Agile development is the ability to create and respond to change in order to succeed in an uncertain and turbulent environment.
In the application of agile skills, there are many applicable methodologies, all depending on the organization and the environment it has created.
What is Agile development?
We use the term Agile to refer to the set of practices and methods based on the values and principles contained in the Agile Manifesto.
Although the manifesto emerged in 2001, the first versions of its practices and methods evolved since the 90's, known as "lightweight" development methodologies and were a reaction to methodologies such as rigid waterfall development.

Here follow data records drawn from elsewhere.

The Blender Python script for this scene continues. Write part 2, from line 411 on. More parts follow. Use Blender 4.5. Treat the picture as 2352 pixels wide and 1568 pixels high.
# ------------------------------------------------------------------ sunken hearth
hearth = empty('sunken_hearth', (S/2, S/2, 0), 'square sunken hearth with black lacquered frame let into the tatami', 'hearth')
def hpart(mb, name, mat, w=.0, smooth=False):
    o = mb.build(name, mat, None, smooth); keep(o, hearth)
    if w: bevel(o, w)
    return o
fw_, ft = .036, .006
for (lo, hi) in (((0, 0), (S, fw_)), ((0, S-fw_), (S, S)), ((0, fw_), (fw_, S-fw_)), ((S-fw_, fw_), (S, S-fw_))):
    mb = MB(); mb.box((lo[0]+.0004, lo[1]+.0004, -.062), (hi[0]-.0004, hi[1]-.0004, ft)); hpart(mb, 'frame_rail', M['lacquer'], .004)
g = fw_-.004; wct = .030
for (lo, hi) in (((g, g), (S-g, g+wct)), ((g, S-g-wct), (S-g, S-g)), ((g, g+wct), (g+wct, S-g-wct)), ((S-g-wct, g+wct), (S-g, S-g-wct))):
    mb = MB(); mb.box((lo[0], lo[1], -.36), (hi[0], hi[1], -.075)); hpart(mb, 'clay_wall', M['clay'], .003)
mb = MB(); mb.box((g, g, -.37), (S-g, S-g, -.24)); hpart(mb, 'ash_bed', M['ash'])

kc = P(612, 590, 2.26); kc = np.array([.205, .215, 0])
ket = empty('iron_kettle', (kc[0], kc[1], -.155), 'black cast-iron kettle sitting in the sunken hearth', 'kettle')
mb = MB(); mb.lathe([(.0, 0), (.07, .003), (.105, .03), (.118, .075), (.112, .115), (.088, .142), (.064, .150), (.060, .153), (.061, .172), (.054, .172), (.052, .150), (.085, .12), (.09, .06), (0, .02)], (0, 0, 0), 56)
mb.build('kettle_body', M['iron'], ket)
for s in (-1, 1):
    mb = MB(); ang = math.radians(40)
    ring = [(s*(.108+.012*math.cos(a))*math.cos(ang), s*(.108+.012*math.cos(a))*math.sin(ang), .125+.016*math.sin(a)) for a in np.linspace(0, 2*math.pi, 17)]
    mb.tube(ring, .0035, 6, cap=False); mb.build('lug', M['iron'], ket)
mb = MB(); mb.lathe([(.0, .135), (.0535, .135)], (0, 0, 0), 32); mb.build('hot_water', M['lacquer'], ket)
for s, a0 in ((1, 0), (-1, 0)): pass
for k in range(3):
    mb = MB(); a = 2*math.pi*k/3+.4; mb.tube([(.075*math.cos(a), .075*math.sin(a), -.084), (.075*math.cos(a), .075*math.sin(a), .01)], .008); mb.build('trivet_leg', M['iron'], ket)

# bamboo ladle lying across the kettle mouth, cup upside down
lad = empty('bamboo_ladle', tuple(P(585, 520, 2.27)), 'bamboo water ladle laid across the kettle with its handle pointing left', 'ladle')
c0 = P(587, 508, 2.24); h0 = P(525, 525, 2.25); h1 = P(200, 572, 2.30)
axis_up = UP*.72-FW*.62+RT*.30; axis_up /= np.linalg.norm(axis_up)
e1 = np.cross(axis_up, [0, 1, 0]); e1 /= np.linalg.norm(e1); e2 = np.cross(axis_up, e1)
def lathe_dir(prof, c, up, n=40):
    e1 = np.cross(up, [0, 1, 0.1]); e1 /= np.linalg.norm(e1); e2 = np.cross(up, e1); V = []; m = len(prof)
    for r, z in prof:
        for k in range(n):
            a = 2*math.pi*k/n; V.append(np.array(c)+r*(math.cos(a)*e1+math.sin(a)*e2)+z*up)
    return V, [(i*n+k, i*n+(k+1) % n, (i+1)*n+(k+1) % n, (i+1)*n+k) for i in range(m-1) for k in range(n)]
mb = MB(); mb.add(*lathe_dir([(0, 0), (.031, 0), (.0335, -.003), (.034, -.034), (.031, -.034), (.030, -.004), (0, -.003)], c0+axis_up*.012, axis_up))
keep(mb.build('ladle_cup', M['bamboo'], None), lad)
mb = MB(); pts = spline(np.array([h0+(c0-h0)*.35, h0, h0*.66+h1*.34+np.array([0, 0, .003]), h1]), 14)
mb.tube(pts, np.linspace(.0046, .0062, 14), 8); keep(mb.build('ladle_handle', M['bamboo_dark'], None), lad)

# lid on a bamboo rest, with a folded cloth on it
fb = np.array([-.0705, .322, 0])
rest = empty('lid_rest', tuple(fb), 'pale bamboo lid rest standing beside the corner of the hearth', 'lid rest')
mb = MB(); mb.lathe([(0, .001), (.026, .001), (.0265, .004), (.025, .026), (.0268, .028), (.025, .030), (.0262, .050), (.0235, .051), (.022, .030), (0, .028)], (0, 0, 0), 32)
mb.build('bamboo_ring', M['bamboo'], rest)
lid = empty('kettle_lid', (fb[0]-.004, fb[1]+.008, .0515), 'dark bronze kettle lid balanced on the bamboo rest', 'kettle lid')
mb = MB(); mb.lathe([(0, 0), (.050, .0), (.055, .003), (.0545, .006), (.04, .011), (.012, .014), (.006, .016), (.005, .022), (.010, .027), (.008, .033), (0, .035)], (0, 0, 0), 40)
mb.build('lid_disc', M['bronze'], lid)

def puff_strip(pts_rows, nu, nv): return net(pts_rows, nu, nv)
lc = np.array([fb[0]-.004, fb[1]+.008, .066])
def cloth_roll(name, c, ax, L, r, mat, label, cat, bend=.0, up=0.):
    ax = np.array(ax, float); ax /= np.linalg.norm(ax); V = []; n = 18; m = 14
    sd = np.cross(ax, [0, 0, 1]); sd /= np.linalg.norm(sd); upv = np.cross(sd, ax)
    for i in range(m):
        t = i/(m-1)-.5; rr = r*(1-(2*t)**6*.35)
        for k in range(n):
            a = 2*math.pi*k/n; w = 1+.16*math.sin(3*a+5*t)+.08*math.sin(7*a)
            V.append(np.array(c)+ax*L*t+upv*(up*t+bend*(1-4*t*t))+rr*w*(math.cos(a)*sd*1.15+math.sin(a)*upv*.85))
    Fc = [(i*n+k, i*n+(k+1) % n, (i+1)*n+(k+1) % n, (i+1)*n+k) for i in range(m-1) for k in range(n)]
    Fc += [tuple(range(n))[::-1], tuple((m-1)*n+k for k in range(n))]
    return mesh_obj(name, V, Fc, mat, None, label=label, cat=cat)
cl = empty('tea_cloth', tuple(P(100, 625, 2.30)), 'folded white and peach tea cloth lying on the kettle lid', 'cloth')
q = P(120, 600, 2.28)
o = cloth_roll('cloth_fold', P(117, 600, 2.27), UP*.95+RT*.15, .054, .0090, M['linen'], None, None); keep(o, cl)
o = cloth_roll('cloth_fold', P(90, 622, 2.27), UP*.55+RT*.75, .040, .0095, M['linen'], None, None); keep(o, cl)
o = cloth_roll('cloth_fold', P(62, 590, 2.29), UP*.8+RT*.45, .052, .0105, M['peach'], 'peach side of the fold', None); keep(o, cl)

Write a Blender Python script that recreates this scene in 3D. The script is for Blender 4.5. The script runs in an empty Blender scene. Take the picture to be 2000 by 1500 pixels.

Among the most popular are: Scrum, Kanban, among others. The main objectives of some of them are the following:
Scrum is a management and control process that limits complexity, and focuses on building software that adapts to the company's needs. Management and teams are able to deal with requirements and technologies, and deliver a working software.
Kanban is a just-in-time production methodology that aims to manage overall task completeness. Kanban is a Japanese word meaning "visual cards", where Kan is "visual", and Ban stands for "card".
Each methodology is distinct and unique, but they all share a common vision and values.
They all fundamentally incorporate iteration and continuous feedback to successively refine and deliver a system to streamline processes.
This system involves continuous planning, testing, integration and other forms of continuous evolution for both the project and the system.
What is really important about agile development is that it focuses on empowering workers to collaborate and make group decisions quickly and effectively.
Agile software development focuses on keeping the code simple, testing continuous and delivering short functional deliverables as soon as they are ready.
Solutions become collaborations between self-organizing and cross-functional teams using the appropriate practices for each of their tasks.